Imrael wrote: ↑Fri Apr 21, 2023 8:05 am
Brightonian wrote: ↑Fri Apr 21, 2023 7:32 am
Stoltenberg has said all Nato allies have now agreed that Ukraine should become a Nato member. No indication of timescales though.
I hope I'm being over-cynical, but as I understand it you cant join NATO when already in a conflict? Will this turn into a pressure to accept a less-than-great peace in exchange for sped up NATO accession.
Yes and no.
The enlargement criteria were agreed in the 1990s and they included a requirement that aspirant members needed to settle border disputes and internal conflicts. These principles were codified into a series of diplomatic processes. This made sense then because there were several actual and potential conflicts in the newly post-Soviet states and the carrot of NATO membership encouraged them to resolve matters peacefully.
Politically, the existing NATO members didn't want to get drawn into armed conflicts.

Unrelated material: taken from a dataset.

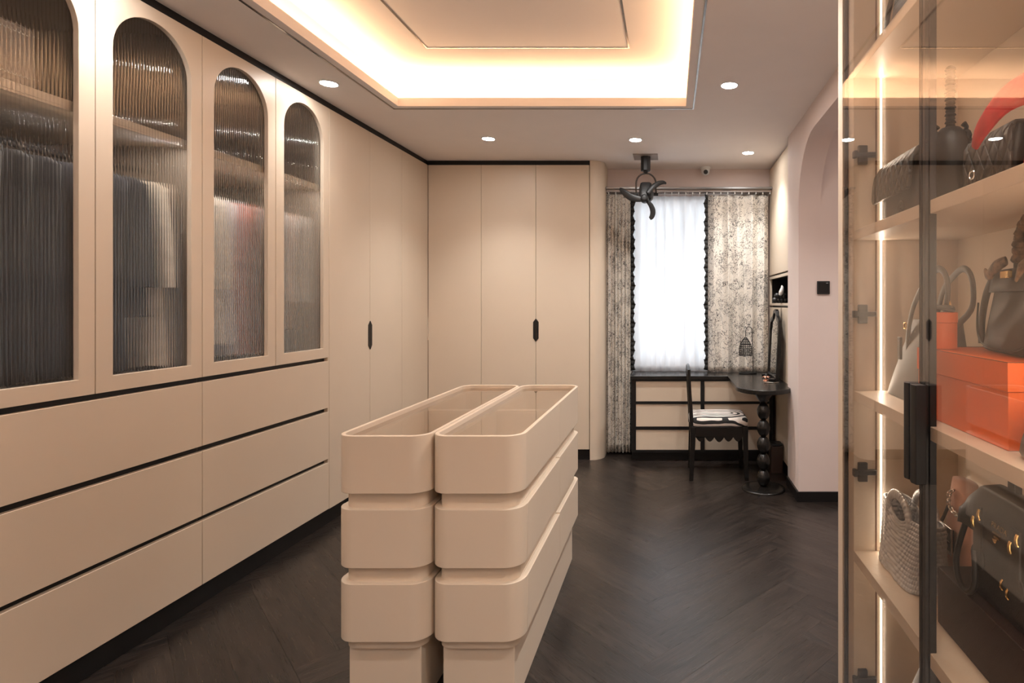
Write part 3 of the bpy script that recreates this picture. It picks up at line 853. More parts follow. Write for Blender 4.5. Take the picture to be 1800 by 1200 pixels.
# lamp with woven cage shade
t = thing('table_lamp', 'black wire table lamp with woven cage shade hanging from a hooked stem', 'lamp', (.655, 4.82, .70))
lx, ly = .655, 4.80
MB().tube([(lx + .070 * math.cos(a), ly + .042 * math.sin(a), .707) for a in [2 * PI * k / 36 for k in range(36)]], .0065, 8, True).build('base', M['black'], t, smooth=True)
MB().box(lx - .07, lx + .07, ly - .004, ly + .004, .701, .706).build('base_bar', M['black'], t)
stem = [P(1323, 655, ly), P(1324, 640, ly), P(1323, 610, ly), P(1322, 592, ly)]
for k in range(0, 11):
    a = PI * k / 10
    stem.append(P(1316.5 + 5.5 * math.cos(a), 582 - 8 * math.sin(a), ly))
stem.append(P(1310.5, 592, ly))
stem[0].z = .702
MB().tube(stem, .0032, 8).build('stem', M['black'], t, smooth=True)
sh = MB(); scx = P(1310.5, 592, ly)
zt_, zb_ = scx.z - .006, P(1310, 624, ly).z
def shr(f): return .010 + .040 * math.sin(min(1, f * 1.6) * PI / 2) + .004 * f
for k in range(18):
    a = 2 * PI * k / 18
    pth = []
    for j in range(9):
        f = j / 8; rr_ = shr(f) + .0022 * (-1) ** (k + j)
        pth.append((scx.x + rr_ * math.cos(a), scx.y + rr_ * math.sin(a), zt_ - (zt_ - zb_) * f))
    sh.tube(pth, .0016, 5)
for j in range(9):
    f = j / 8
    sh.tube([(scx.x + shr(f) * math.cos(a), scx.y + shr(f) * math.sin(a), zt_ - (zt_ - zb_) * f) for a in [2 * PI * k / 24 for k in range(24)]], .0034 if j in (3, 8) else .0022, 5, True)
sh.build('lamp_shade', M['black'], t, smooth=True)

# vanity mirror leaning at the wall
t = thing('vanity_mirror', 'black crested vanity mirror standing on the desk against the tall cabinet', 'mirror', (.80, 4.45, .70), 0)
y0, y1 = 4.27, 4.66; ymid = (y0 + y1) / 2
def crest(inset=0):
    a, b = y0 + inset, y1 - inset; hw = (b - a) / 2
    pts = [(a, .703 + inset), (b, .703 + inset), (b, 1.10 - inset * .5)]
    shp = [(1, 1.10), (.93, 1.125), (.90, 1.165), (.62, 1.185), (.40, 1.20), (.30, 1.232), (.15, 1.243), (0, 1.247)]
    pts += [(ymid + hw * f, z - inset) for f, z in shp[1:]] + [(ymid - hw * f, z - inset) for f, z in shp[-2::-1]]
    return pts
lean = .018
def fl(a, b, c): return (.792 + c + (b - .70) * .05, a, b)
MB().plate(crest(), [crest(.03)], fl, .026).build('frame', M['blackwood'], t, bevel=.003)
MB().plate(crest(.029), [], lambda a, b, c: fl(a, b, c + .010), .004).build('mirror_plate', M['mirror'], t)
MB().plate(crest(.029), [], lambda a, b, c: fl(a, b, c + .0145), .006).build('backing', M['black'], t)
for yy in (4.305, 4.60): MB().box(.745, .822, yy, yy + .03, .7005, .722).build('foot', M['blackwood'], t, bevel=.003)

# small things on the desk
t = thing('trinket_stand', 'small rose copper flower trinket with dark bud on the desk beside the mirror', 'trinket', (.725, 4.42, .70))
fx, fy = .735, 4.36
MB().lathe([(.001, 0), (.024, 0), (.022, .006), (.006, .010), (.005, .03), (.001, .031)], (fx, fy, .7003), 18).build('stem', M['copper'], t, smooth=True)
for k in range(6):
    a = 2 * PI * k / 6
    MB().tube([(fx + .004 * math.cos(a), fy + .004 * math.sin(a), .728), (fx + .018 * math.cos(a), fy + .018 * math.sin(a), .732), (fx + .032 * math.cos(a), fy + .032 * math.sin(a), .726)], [.005, .009, .002], 8, flat=((0, 0, 1), .4)).build('petal', M['copper'], t, smooth=True)
MB().lathe([(.001, .026), (.010, .032), (.009, .045), (.001, .058)], (fx, fy, .70), 14).build('bud', M['blackplastic'], t, smooth=True, angle=180)
o = MB().tube([(.735 + .006 * math.sin(k), 4.28 - .0 + .012 * k * .0 + .010 * math.cos(k * 2), .7045) if False else (.70 + .012 * k, 4.22 + .012 * math.sin(k * .9), .7045) for k in range(10)], .004, 6).build('bead_bracelet', M['silver'], None, smooth=True)
tag(o, 'silver bead bracelet lying on the desk in front of the mirror foot', 'bracelet')

# bin
t = thing('waste_bin', 'small dark brown bin with round black lid on the floor behind the pedestal', 'bin', (.80, 4.42, 0))
MB().prism(rrect(.765, .862, 4.32, 4.44, .02, 5), 'z', 0, .205).build('bin_body', mat('dark_brown_plastic', (.045, .028, .022), .35), t, smooth=True, bevel=.004)
MB().prism(rrect(.768, .859, 4.323, 4.437, .02, 5), 'z', .206, .222).build('lid', M['blackplastic'], t, smooth=True, bevel=.006)

# tall corner cabinet on the right
t = thing('tall_cabinet', 'tall beige corner cabinet with upper door, black open niche and lower door', 'cabinet', (1.0, 4.52, 0))
cb = MB()
cb.box(.892, 1.20, 4.052, 4.07, .085, 2.462); cb.box(.892, 1.20, 4.97, 4.988, .085, 2.462); cb.box(1.19, 1.20, 4.07, 4.97, .085, 2.462)
cb.box(.892, 1.19, 4.07, 4.97, 2.445, 2.462); cb.box(.892, 1.19, 4.07, 4.97, .085, .10)
cb.build('carcass', M['cab'], t)
box('side_panel', M['cab'], t, .868, .8915, 4.052, 4.072, .085, 2.462, .001)
box('door', M['cab'], t, .870, .8915, 4.074, 4.985, 1.536, 2.458, .0015)
box('door', M['cab'], t, .870, .8915, 4.074, 4.985, .086, 1.258, .0015)
gm = MB(); gm.box(.896, 1.0, 4.074, 4.97, 1.525, 1.536); gm.box(.896, 1.0, 4.074, 4.97, 1.258, 1.274)
gm.build('groove', M['black'], t)
nf = MB().plate([(4.074, 1.275), (4.985, 1.275), (4.985, 1.522), (4.074, 1.522)], [[(4.098, 1.294), (4.965, 1.294), (4.965, 1.500), (4.098, 1.500)]], lambda a, b, c: (.870 + c, a, b), .02)
nf.build('niche_frame', M['cab'], t, bevel=.001)
nb = MB(); nb.box(.8905, 1.15, 4.085, 4.098, 1.282, 1.512); nb.box(.8905, 1.15, 4.965, 4.972, 1.282, 1.512); nb.box(.8905, 1.15, 4.098, 4.965, 1.282, 1.294)
nb.box(.8905, 1.15, 4.098, 4.965, 1.500, 1.512); nb.box(1.14, 1.15, 4.098, 4.965, 1.294, 1.500)
nb.build('niche', M['black'], t)
box('toe_kick', M['black'], t, .876, 1.19, 4.052, 4.98, 0, .0845, 0)
# figurine and balls in the niche
t = thing('bird_figurine', 'small white bird figurine perched in the black niche of the corner cabinet', 'figurine', (.93, 4.40, 1.345))
q0 = P(1373, 512, 4.43)
def fig(px, py): return P(px, py, 4.43)
MB().tube([fig(1371, 519), fig(1373, 514), fig(1374.5, 509), fig(1375, 505), fig(1374, 501.5)], [.010, .019, .016, .011, .004], 12).build('body', M['white'], t, smooth=True)
MB().tube([fig(1371.5, 513), fig(1369.5, 511)], [.006, .0015], 8).build('beak', M['white'], t, smooth=True)
k = 0
for py, row in ((527.5, (1362, 1368, 1374, 1380.5)), (521.5, (1366, 1371.5, 1377.5))):
    for px_ in row:
        c = P(px_, py, 4.45)
        lab = 'glossy black ball in the corner cabinet niche, %s' % ('first from left in the lower row', 'second from left in the lower row', 'third from left in the lower row', 'fourth from left in the lower row', 'left one of the upper row', 'middle one of the upper row', 'right one of the upper row')[k]
        hz = 1.2945 + .0215 if py > 525 else 1.2945 + .056
        o = MB().lathe([(.0008, .0225)] + [(.0225 * math.sin(PI * i / 12), .0225 * math.cos(PI * i / 12)) for i in range(1, 12)] + [(.0008, -.0225)], (c.x, c.y, hz), 18).build('ball', M['blackplastic'] if k else M['blackplastic'], None, smooth=True, angle=180)
        tag(o, lab, 'ball', 'black balls in the niche'); k += 1

# switch, camera, fan
t = thing('light_switch', 'square black light switch on the blush wall in the arched passage', 'switch', (1.0, 3.70, 1.395))
MB().box(.957, 1.040, 3.702, 3.7118, 1.352, 1.437).build('plate', M['blackplastic'], t, bevel=.003)
MB().box(.966, 1.031, 3.699, 3.702, 1.361, 1.428).build('rocker', M['black'], t, bevel=.001)
MB().box(1.014, 1.028, 3.6985, 3.699, 1.4225, 1.4245).build('indicator', M['white'], t)

t = thing('security_camera', 'small white dome security camera with black lens under the ceiling over the right curtain', 'camera', (.305, 4.93, CEIL))
q = P(1240, 302, 4.93)
MB().lathe([(.001, 0), (.044, 0), (.044, -.010), (.041, -.016), (.001, -.016)], (q.x, 4.93, CEIL - .0005), 28).build('base', M['white'], t, smooth=True)
MB().lathe([(.001, -.012), (.037, -.014), (.037, -.035), (.033, -.052), (.022, -.066), (.001, -.072)], (q.x, 4.93, CEIL), 28).build('dome', M['white'], t, smooth=True, angle=60)
MB().tube([(q.x + .001, 4.905, CEIL - .046), (q.x + .001, 4.889, CEIL - .050)], [.020, .018], 18).build('lens', M['blackplastic'], t, smooth=True)

t = thing('ceiling_fan', 'small black three blade fan hanging from the ceiling by the window', 'fan', (-.19, 4.58, CEIL))
FY = 4.56
c = P(1135, 300, FY)
MB().box(c.x - .098, c.x + .098, 4.485, 4.665, CEIL - .006, CEIL - .0005).build('mount_plate', M['plategrey'], t, bevel=.001)
zb = P(1135, 302.5, FY).z
pl = [(c.x + .041 * math.cos(2 * PI * k / 8 + PI / 8), FY + .041 * math.sin(2 * PI * k / 8 + PI / 8)) for k in range(8)]
MB().prism(pl, 'z', zb + .008, CEIL - .006).build('pole', M['blackplastic'], t, bevel=.004)
MB().lathe([(.001, .009), (.020, .008), (.016, -.004), (.010, -.010), (.001, -.011)], (c.x, FY, zb), 16).build('joint', M['blackplastic'], t, smooth=True)
yk = [P(1118.5, 341, FY), P(1118, 332, FY)]
for k in range(0, 13):
    a = PI - PI * k / 12
    yk.append(P(1135.5 + 17.3 * math.cos(a), 322 - 17.5 * math.sin(a), FY))
yk += [P(1153, 332, FY), P(1153.5, 341, FY)]
MB().tube(yk, .0068, 10).build('yoke', mat('bronze_black_tube', (.05, .037, .03), .35, metal=.5), t, smooth=True)
pv = MB()
for a, b in ((1115, 1122), (1149, 1157)):
    pv.tube([P(a, 341.5, FY), P(b, 341.5, FY)], .012, 12)
pv.build('pivot', M['blackplastic'], t, smooth=True)
mc = P(1136, 337, FY)
MB().loft([(P(0, 321, FY).z, .034, .030, 4, mc.x - .002, FY + .005), (P(0, 322.5, FY).z, .044, .040, 4, mc.x - .002, FY + .005), (P(0, 331, FY).z, .053, .050, 4, mc.x - .002, FY), (P(0, 342, FY).z, .058, .060, 4, mc.x, FY - .01),
           (P(0, 350, FY).z, .055, .055, 4, mc.x, FY - .02), (P(0, 355, FY).z, .035, .035, 4, mc.x, FY - .02)]).build('motor', M['blackplastic'], t, smooth=True, bevel=.003)
hb = P(1133, 348.5, FY - .10)
MB().tube([(hb.x, FY - .06, hb.z), (hb.x, FY - .105, hb.z), (hb.x, FY - .125, hb.z), (hb.x, FY - .130, hb.z)], [.034, .032, .022, .010], 20).build('hub', M['blackplastic'], t, smooth=True)
FB = FY - .095
for pth, rad in (([(1129, 350), (1120, 349), (1110, 346.5), (1101, 341), (1094, 335), (1089.5, 331)], [.020, .026, .030, .027, .020, .008]),
                 ([(1138, 340), (1143, 334), (1150, 327), (1158, 322), (1166, 320.5), (1171, 322.5)], [.018, .022, .023, .020, .015, .006]),
                 ([(1138, 354), (1143.5, 360), (1147, 368), (1147.5, 375), (1145.5, 381), (1142.5, 384)], [.012, .019, .022, .022, .020, .014])):
    pts = [P(a, b, FB + .006 * i) for i, (a, b) in enumerate(pth)]
    MB().tube(pts, rad, 14, flat=((.25, .97, 0), .35)).build('blade', M['blackplastic'], t, smooth=True, angle=180)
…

But none of this is written into the North Atlantic Treaty. NATO has also been able to cope with members that had tense border disputes (eg Greece and Turkey) or intense civil wars within their territory (eg Turkey).
So if there was enough political support it wouldn't too difficult to change the accession process for Ukraine. However, I doubt that the political support for Ukraine joining before a resolution or at least stabilization exists at present at least. Leaving aside European peaceniks, Turkey has been able to block Sweden joining and I expect that it would do similar to Ukraine while the fighting is ongoing, and if not them there may be problems from Hungary, Bulgaria and Greece.
I expect that NATO membership may be offered as part of a peace agreement (either formally or informally). Ukraine would reasonably ask for guarantees that it wouldn't be invaded again and joining NATO would be the best way of doing that.
Though its worth noting that membership wouldn't mean that the alliance would automatically declare war after any Russian attack. Doing so would be a political decision.